Sources of information for testing tend to come from two extremes. In some cases you may have almost no information and find it difficult to start. In other cases you may have far too much information and not know what to do with it all or where to start or stop reading. The ‘happy medium’ or ‘just right’ amount is rarely the case when it comes to testing sources of information.
What do you do in the event of too little information:
- Talk to everyone (all the Stakeholders) in sight and on site and note down everything.
- See if there were earlier projects that might have some bearing on this one.
- Check again; it is rare for a project to be launched on no information at all.

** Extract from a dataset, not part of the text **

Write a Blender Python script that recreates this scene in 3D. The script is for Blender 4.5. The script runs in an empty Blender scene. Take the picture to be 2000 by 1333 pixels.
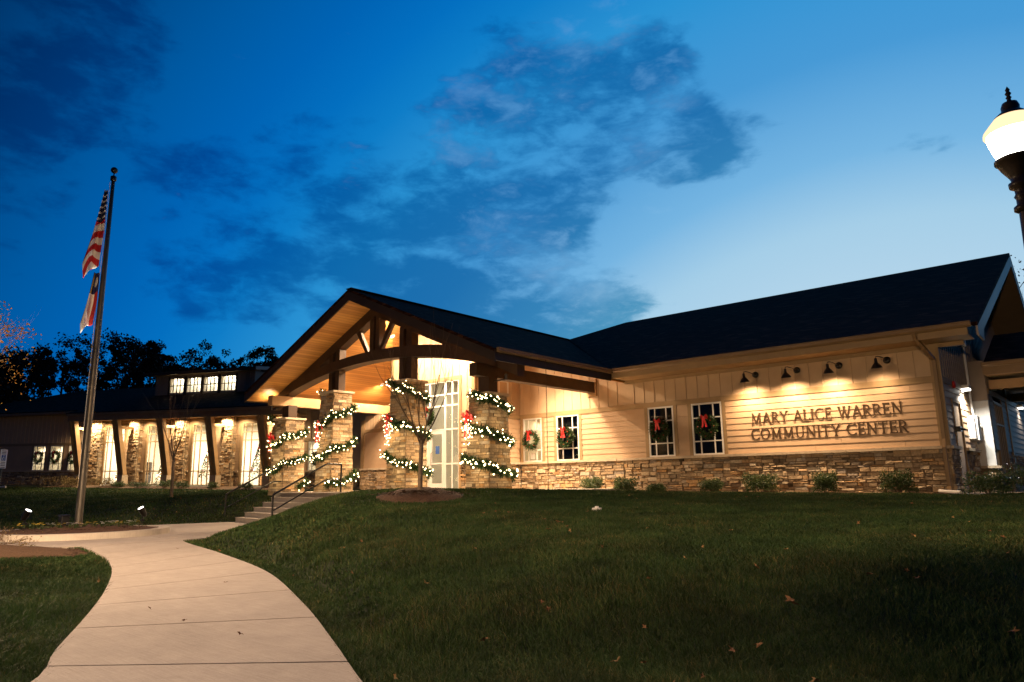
import bpy, bmesh, math, random
import numpy as np
from mathutils import Vector, Matrix
sc = bpy.context.scene
COL = sc.collection
rnd = random.Random(7)
PI = math.pi
# ------------------------------------------------------------------ camera (eye at the origin, Z up, building axes X/Y)
RC = ((0.75427545, 0.65642506, -0.01321698), (-0.13874097, 0.13968176, -0.98042845), (-0.64173163, 0.74134685, 0.19643157))
cd = bpy.data.cameras.new('camera'); cam = bpy.data.objects.new('camera', cd); COL.objects.link(cam)
cd.sensor_width = 36; cd.lens = 25.2685; cd.clip_start = .1; cd.clip_end = 2000
X_, D_, F_ = (Vector(r) for r in RC)
cam.matrix_world = Matrix(((X_.x, -D_.x, -F_.x, 0), (X_.y, -D_.y, -F_.y, 0), (X_.z, -D_.z, -F_.z, 0), (0, 0, 0, 1)))
sc.camera = cam
# ------------------------------------------------------------------ render / view
sc.view_settings.view_transform = 'Standard'; sc.view_settings.look = 'None'
sc.view_settings.exposure = 0.0; sc.view_settings.gamma = 1
sc.cycles.use_denoising = True; sc.cycles.max_bounces = 6; sc.cycles.transparent_max_bounces = 12
sc.cycles.sample_clamp_indirect = 3.0; sc.cycles.caustics_reflective = False; sc.cycles.caustics_refractive = False
# ------------------------------------------------------------------ dusk sky
def srgb(r, g, b):
    f = lambda c: (c/255/12.92) if c/255 <= .04045 else ((c/255+.055)/1.055)**2.4
    return (f(r), f(g), f(b), 1)
class NT:
    def __init__(s, tree): s.t = tree; s.n = tree.nodes; s.l = tree.links
    def node(s, ty, **kw):
        nd = s.n.new(ty)
        for k, v in kw.items(): setattr(nd, k, v)
        return nd
    def put(s, sock, v):
        if isinstance(v, bpy.types.NodeSocket): s.l.new(v, sock)
        else: sock.default_value = v
    def math(s, op, a, b=0.0, c=None, clamp=False):
        nd = s.node('ShaderNodeMath', operation=op, use_clamp=clamp); s.put(nd.inputs[0], a); s.put(nd.inputs[1], b)
        if c is not None: s.put(nd.inputs[2], c)
        return nd.outputs[0]
    def vmath(s, op, a, b=(0, 0, 0)):
        nd = s.node('ShaderNodeVectorMath', operation=op); s.put(nd.inputs[0], a); s.put(nd.inputs[1], b)
        return nd.outputs['Value'] if op in ('DOT_PRODUCT', 'LENGTH') else nd.outputs[0]
    def ramp(s, f, stops, interp='LINEAR'):
        nd = s.node('ShaderNodeValToRGB'); cr = nd.color_ramp; cr.interpolation = interp
        while len(cr.elements) < len(stops): cr.elements.new(.5)
        for e, (p, c) in zip(cr.elements, stops): e.position = p; e.color = c if len(c) == 4 else (*c, 1)
        s.put(nd.inputs[0], f); return nd.outputs[0]
    def mix(s, f, a, b, bt='MIX'):
        nd = s.node('ShaderNodeMix', data_type='RGBA', blend_type=bt); s.put(nd.inputs[0], f); s.put(nd.inputs[6], a); s.put(nd.inputs[7], b)
        return nd.outputs[2]
    def noise(s, vec, scale, detail=4, rough=.55, dist=0.0):
        nd = s.node('ShaderNodeTexNoise'); s.put(nd.inputs['Vector'], vec); nd.inputs['Scale'].default_value = scale
        nd.inputs['Detail'].default_value = detail; nd.inputs['Roughness'].default_value = rough; nd.inputs['Distortion'].default_value = dist
        return nd.outputs[0]
    def smooth(s, v, lo, hi):
        nd = s.node('ShaderNodeMapRange', interpolation_type='SMOOTHSTEP'); s.put(nd.inputs[0], v)
        nd.inputs[1].default_value = lo; nd.inputs[2].default_value = hi; return nd.outputs[0]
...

What do you do in the event of too much information:
- Check for any redundancy and concentrate on information that supplies new items.
- Make sure none of it is out-of-date and confirm that with other project personnel.
- Ask what is important to the project – you are not likely the only one suffering from information overload
In general almost any information can help you get a Scope and Out-of-Scope list together and help in the creation of Test Conditions. You have to assign some priorities to the Test Conditions you are creating but that tends to be a lot easier when it is a list rather than an explanatory paragraph. People can concentrate on the specific Test Condition or Objective and decide how important it is to the project.
More information can always be discarded but it is hard (although not impossible) to create something out of nothing. Creating something when nothing exists may prompt a lot of thoughts and also some more due diligence.
Discussion Questions
- Do you have other sources of information?
- How often have you had no information?
- How often have you had too much information?